Geçtiğimiz gün gerçekleşen iş cinayetiyle ülkemizde çalışırken can veren emekçilerin sayısı yine arttı. Kaçı buldu derseniz ilgili bakanlığın bu konuda tuttuğu bir istatistik bulunmadığından araştırmalarla bulunan rakamlar aslında noksan.
Geçtiğimiz hafta kocası tarafından öldürülerek aramızdan alınan kız kardeşimiz Halime ile yılın 10. ayı dolmadan 5. kadın cinayeti işlenmiş oldu.
Sırf, yaşamımızı emeğimizi satarak kazanmak zorunda olduğumuz yahut toplumsal yaşamda kadın olarak var olduğumuz için her gün türlü eşitsizliğe ve ayrımcılığa maruz kalan bizler artık ölümle de burun buruna yaşıyoruz.
***
Sistem emekçilerin ve kadınların üzerindeki baskıyı ölümle sonuçlanacak raddeye vardırmışken Kolombiyalı yazar Marquez’in bir öyküsünde dediği gibi, son yıllarda gördüğümüz ölümler arasında doğal nedenlere dayananlar artık özel hale geldi.
İş cinayetleri, kadın cinayetleri, hatta trafik cinayetleri neticesinde gerçekleşen ölümler o kadar çoğaldı ki yaşlılıktan ölmek istisnai bir hal aldı.
Bir yanda maddi gücü elinde, siyasi gücü arkasında bulunduran patronlar örgütlü bir şekilde kenetli dururken örgütlenmesine fiilen izin verilmeyen özel sektör emekçileri güvensiz ve güvencesiz çalışma koşulları, insani bir yaşam sürdürmeye yeterli olmayan bir gelirle hayatta kalmaya uğraşıyor. Güvensiz ve güvencesiz işçi çalıştıran patronlar aleyhine hiçbir politika üretmeyip bilakis ‘çalışma affı’ gibi uygulamalarla kayıtsız işçi çalıştırmayı özendiren bir Çalışma Bakanlığı ile karşı karşıyayız.

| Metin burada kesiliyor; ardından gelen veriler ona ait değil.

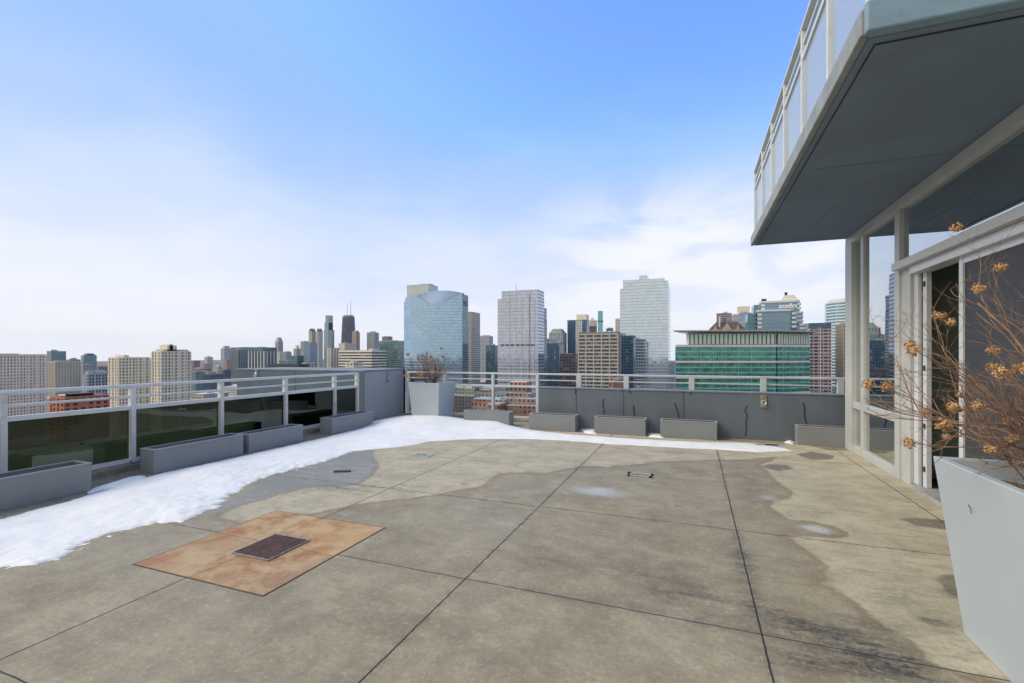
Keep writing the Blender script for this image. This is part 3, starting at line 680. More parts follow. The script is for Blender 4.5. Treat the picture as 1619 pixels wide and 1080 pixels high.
# slab / balcony overhead
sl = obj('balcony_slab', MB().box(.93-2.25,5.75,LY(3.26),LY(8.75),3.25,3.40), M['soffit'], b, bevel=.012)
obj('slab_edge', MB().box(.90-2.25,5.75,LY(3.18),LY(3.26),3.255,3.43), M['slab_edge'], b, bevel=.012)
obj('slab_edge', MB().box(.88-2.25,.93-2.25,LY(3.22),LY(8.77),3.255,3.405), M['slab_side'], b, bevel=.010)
mb = MB(); mb.box(.975-2.25,.985-2.25,LY(3.33),LY(8.7),3.247,3.2502).box(.975-2.25,5.7,LY(3.315),LY(3.33),3.246,3.2502)
obj('drip_groove', mb, M['groove'], b)
for y in (5.35,): obj('soffit_seam', MB().box(1.1-2.25,2.16-2.25,LY(y),LY(y)+.006,3.2475,3.2502), M['seam'], b)
obj('soffit_seam', MB().box(1.58-2.25,1.586-2.25,LY(6.656),LY(8.6),3.2475,3.2502), M['seam'], b)
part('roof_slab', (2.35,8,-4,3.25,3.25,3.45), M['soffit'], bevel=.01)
part('upper_frame', (2.30,2.45,-4,8.75,3.45,3.60), M['frame'])
for i in range(10):
    y = -4+i*1.4; part('upper_mullion', (2.31,2.42,y,y+.1,3.60,6.2), M['frame'])
part('upper_pane', (2.36,2.37,-4,8.7,3.60,6.2), M['wallglass'], bevel=0)
part('upper_slab', (2.3,8,-4,8.76,6.2,6.45), M['soffit'])
part('upper_room_wall', (4.5,4.6,-4,8.7,3.45,6.2), M['interior'], bevel=0)
part('lower_storeys', (-9.8,8,-4,10.2,BASE,-.51), facade((.35,.35,.34),(.06,.09,.11),3.2,3,.7,.6), bevel=0)

# balcony railing above
g = thing('balcony_railing', 'pale metal balcony railing with clear glass on the slab overhead', 'railing', (.95,3.3,3.405))
ys = [3.27,4.14,5.05,5.98,6.9,7.8,8.70]
z0 = 0.0
obj('top_rail', MB().box(-.03,.03,-.06,5.45,1.03,1.065).box(.03,6.0,-.06,-.0,1.03,1.065), M['rail'], g, bevel=.005)
for i, y in enumerate(ys):
    obj('post', MB().box(-.025,.025,y-3.3-.025,y-3.3+.025,0.0,1.03), M['rail'], g, bevel=.003)
    if i < len(ys)-1:
        a_, b2 = y-3.3+.025, ys[i+1]-3.3-.025
        obj('mid_rail', MB().box(-.012,.012,a_,b2,.90,.925), M['rail'], g); obj('panel_rail', MB().box(-.018,.018,a_,b2,.76,.80), M['rail'], g)
        obj('glass_panel', MB().box(-.004,.004,a_+.004,b2-.004,.03,.76), M['balcglass'], g)
for x in (1.2,2.4): obj('post', MB().box(x-.025,x+.025,-.06,-.01,0,1.03), M['rail'], g)
obj('post', MB().box(.03,.11,-.07,.01,0.02,1.03), M['rail'], g, bevel=.003)
g = thing('patio_bench', 'slatted seat on the balcony above, only its underside showing over the slab edge', 'bench', (1.5,3.55,3.43))
for k in range(4): obj('slat', MB().box(-.35,1.3,k*.1,k*.1+.07,.16,.185), M['wood'], g)
for k in range(3): obj('leg', MB().box(-.3+k*.7,-.24+k*.7,.0,.36,-.03,.16), M['rail'], g)

# back side of the terrace (behind the camera)
g = thing('parapet_wall', 'grey parapet wall behind the viewpoint', 'wall', (-2,-4.1,0)); obj('wall', MB().box(-4.9,4.3,-.1,.1,-.1,1.0), M['greywall'], g, bevel=.01)
obj('cap', MB().box(-4.91,4.31,-.11,.11,1.0,1.03), M['slate_cap'], g, bevel=.005)
#CITYSTART
# ------------------------------------------------------------------ the city
S_ = {
 'beige':  dict(wall=(.50,.44,.36), glass=(.06,.065,.07), floor=3.0, bay=2.6, wu=.42, wv=.55, met=.15),
 'cream':  dict(wall=(.52,.50,.40), glass=(.06,.09,.09), floor=3.0, bay=3.0, wu=.5, wv=.6, met=.2),
 'creamgr':dict(wall=(.52,.47,.36), glass=(.16,.26,.22), floor=3.0, bay=3.0, wu=.62, wv=.66, met=.4),
 'tealg':  dict(wall=(.22,.30,.31), glass=(.16,.28,.30), floor=3.2, bay=2.4, wu=.84, wv=.78, met=.6),
 'greyg':  dict(wall=(.30,.32,.35), glass=(.20,.24,.28), floor=3.3, bay=2.6, wu=.7, wv=.55, met=.5),
 'brick':  dict(wall=(.36,.135,.085), glass=(.05,.04,.045), floor=3.2, bay=3.4, wu=.5, wv=.55, met=.15),
 'brown':  dict(wall=(.20,.14,.13), glass=(.07,.07,.08), floor=3.6, bay=4, wu=.5, wv=.5, met=.2),
 'tan':    dict(wall=(.42,.36,.29), glass=(.12,.12,.12), floor=3.5, bay=3.6, wu=.45, wv=.5, met=.2),
 'white':  dict(wall=(.62,.61,.57), glass=(.10,.12,.14), floor=3.3, bay=3.4, wu=.5, wv=.55, met=.3),
 'grey':   dict(wall=(.33,.33,.33), glass=(.12,.13,.14), floor=3.5, bay=3.2, wu=.5, wv=.55, met=.3),
 'blue':   dict(wall=(.07,.11,.15), glass=(.055,.12,.19), floor=3.4, bay=2.6, wu=.88, wv=.80, met=.55, blinds=.04),
 'dkteal': dict(wall=(.07,.12,.14), glass=(.07,.16,.19), floor=3.4, bay=2.8, wu=.86, wv=.74, met=.55),
 'dark':   dict(wall=(.055,.07,.09), glass=(.06,.085,.12), floor=4, bay=4, wu=.7, wv=.6, met=.5, blinds=0),
 'ltglass':dict(wall=(.50,.56,.57), glass=(.42,.52,.55), floor=3.9, bay=3.0, wu=.92, wv=.84, met=.88, rough=.06, blinds=.02, var=.12, jit=.006),
 'lavender':dict(wall=(.44,.46,.53), glass=(.44,.48,.58), floor=3.9, bay=3.1, wu=.82, wv=.66, met=.85, rough=.08, blinds=.03, var=.22, jit=.008),
 'green':  dict(wall=(.20,.42,.34), glass=(.06,.22,.19), floor=4, bay=3, wu=.96, wv=.62, met=.55),
 'pinkbr': dict(wall=(.40,.32,.31), glass=(.04,.05,.09), floor=3.6, bay=4.2, wu=.72, wv=.52, met=.4),
 'blind':  dict(wall=(.50,.48,.42), glass=(.3,.3,.3), floor=9, bay=9, wu=.05, wv=.05),
 'snowroof': dict(wall=(.40,.30,.26), glass=(.06,.06,.07), floor=3.4, bay=3.4, wu=.5, wv=.5, met=.2),
}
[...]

Resmi veriler, gerçek verilerin bir hayli altında olmasına rağmen kadına yönelik şiddet vakaları her geçen yıl resmi verilerde dahi dikkat çekecek oranlara ulaşıyor. 2016 yılında 210 kadın, darp edildiği şikayetiyle polise başvururken 2017’de ortalama 2 ayda bir kadın cinayeti gerçekleşiyor. Devlet bir kadın sığınma evi açmıyor, adli yardım sağlamıyor, şiddet önleyici bir mekanizma geliştirmiyor. Bu da yetmez gibi, kadına yönelik şiddeti besleyen gericiliğin ülkemizde tırmandırılmasına çanak tutuyor. 5 bölgede 5 sığınma evi kurulması talebimizi çok görüyorlar ama şunca ada yarısında 200 camiyi az buluyorlar.
***
Bu ülkede işçi güvenliğini sağlamayanlar, işçilerin ve kadınların hak ihlallerine göz yumanlar, yol güvenliği ve toplu taşımacılık hizmeti sağlamayanlar, şiddete uğrayan kadınlara bir çatı açmayanlar ve sağlığı paralı hale getirenler bazen ihmalleri sonucu bazen kasıtlı olarak bizim ölümümüze neden oluyor. Ancak “Burası bizim değil, bizi öldürmek isteyenlerin ülkesi” diyen yazar bir noktada yanılıyor.
Biz bu ülkede bizi öldürmek isteyenlerden daha fazlayız. İnsan onuruna yakışan biçimde yaşamak ve yaşlanarak gelecek doğal bir ölüm bizim hakkımız. Ve biz, özel sektörde sendikalaşmanın önünü açmak, kadına yönelik şiddeti önlemek ve şiddete uğrayan kadınların devlet tarafından korumasını sağlamak, kamusal, güvenli ulaşım hakkını elde etmek, ücretsiz, kamusal eğitim ve sağlık hizmetinden yararlanmak için örgütleneceğiz.
Emekçiler, kadınlar, gençler olarak biz, yaşamımıza da ülkemize de bizi öldürmek isteyenlere karşı sahip çıkacağız!